(3D scene scripts)

□ □ □ □ □ □ □

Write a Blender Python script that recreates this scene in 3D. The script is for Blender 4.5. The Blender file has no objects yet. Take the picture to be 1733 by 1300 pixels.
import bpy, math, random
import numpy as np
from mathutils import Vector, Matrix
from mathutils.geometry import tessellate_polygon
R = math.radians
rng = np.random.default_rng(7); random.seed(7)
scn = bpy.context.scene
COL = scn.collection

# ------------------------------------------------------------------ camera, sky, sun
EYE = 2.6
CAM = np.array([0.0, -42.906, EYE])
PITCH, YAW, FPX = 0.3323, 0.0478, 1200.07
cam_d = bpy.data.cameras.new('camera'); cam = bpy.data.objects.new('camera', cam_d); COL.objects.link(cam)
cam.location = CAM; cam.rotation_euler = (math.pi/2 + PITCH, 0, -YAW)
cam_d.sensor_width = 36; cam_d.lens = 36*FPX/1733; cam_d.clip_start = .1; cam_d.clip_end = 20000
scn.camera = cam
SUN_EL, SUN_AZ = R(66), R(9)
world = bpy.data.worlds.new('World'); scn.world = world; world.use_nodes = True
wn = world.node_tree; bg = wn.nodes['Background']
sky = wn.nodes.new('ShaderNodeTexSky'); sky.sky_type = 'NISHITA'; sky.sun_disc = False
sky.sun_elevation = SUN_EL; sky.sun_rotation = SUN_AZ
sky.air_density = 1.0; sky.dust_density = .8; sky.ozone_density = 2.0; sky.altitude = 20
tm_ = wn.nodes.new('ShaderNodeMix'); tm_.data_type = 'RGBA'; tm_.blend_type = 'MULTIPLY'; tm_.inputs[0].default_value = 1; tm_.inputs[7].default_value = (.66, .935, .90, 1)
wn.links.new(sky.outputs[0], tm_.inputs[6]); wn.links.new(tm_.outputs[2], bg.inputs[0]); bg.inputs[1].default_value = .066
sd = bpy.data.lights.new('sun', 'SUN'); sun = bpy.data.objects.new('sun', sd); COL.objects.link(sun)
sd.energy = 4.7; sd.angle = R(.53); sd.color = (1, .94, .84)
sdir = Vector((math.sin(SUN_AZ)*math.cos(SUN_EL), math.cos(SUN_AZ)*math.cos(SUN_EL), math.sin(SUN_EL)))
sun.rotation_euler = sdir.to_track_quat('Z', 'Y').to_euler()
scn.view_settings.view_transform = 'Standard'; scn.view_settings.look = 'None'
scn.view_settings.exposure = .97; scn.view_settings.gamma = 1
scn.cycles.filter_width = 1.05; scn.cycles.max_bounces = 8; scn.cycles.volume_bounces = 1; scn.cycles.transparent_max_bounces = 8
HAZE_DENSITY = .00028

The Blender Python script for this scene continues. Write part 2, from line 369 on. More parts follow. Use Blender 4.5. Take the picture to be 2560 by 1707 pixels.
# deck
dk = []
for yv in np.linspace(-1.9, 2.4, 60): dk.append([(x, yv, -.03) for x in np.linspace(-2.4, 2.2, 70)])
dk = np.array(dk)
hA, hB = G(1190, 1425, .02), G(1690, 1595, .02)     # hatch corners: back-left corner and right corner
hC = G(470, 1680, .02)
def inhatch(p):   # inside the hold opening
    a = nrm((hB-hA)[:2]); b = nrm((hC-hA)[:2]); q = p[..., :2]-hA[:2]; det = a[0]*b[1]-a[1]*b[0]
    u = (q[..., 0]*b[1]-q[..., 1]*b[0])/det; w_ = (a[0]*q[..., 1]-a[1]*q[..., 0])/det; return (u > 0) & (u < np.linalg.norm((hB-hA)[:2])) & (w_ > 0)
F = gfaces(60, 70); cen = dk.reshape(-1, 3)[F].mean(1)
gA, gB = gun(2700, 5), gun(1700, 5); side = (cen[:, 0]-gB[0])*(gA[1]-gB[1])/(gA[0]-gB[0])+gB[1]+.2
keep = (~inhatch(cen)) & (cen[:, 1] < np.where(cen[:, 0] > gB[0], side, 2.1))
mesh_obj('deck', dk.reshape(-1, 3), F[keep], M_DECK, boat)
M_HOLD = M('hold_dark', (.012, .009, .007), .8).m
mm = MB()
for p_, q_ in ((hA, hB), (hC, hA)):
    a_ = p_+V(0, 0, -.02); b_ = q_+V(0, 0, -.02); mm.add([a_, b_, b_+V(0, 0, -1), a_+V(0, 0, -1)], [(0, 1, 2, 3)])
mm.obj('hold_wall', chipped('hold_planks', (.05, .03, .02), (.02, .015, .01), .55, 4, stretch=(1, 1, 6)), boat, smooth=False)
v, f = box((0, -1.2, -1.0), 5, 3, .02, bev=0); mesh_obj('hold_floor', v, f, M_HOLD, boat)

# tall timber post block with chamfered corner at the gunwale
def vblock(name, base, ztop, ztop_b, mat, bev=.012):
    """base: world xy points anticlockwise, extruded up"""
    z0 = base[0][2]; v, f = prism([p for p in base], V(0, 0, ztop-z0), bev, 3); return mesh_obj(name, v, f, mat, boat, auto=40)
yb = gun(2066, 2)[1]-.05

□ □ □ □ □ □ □

• _WHAT IS BEING ASKED_: Repeat the entries above exactly, beginning at their first line and ending with the line that contains "COL = scn.collection", with nothing added.

• _SOLUTION FOR THIS EXERCISE_:
Write a Blender Python script that recreates this scene in 3D. The script is for Blender 4.5. The Blender file has no objects yet. Take the picture to be 1733 by 1300 pixels.
import bpy, math, random
import numpy as np
from mathutils import Vector, Matrix
from mathutils.geometry import tessellate_polygon
R = math.radians
rng = np.random.default_rng(7); random.seed(7)
scn = bpy.context.scene
COL = scn.collection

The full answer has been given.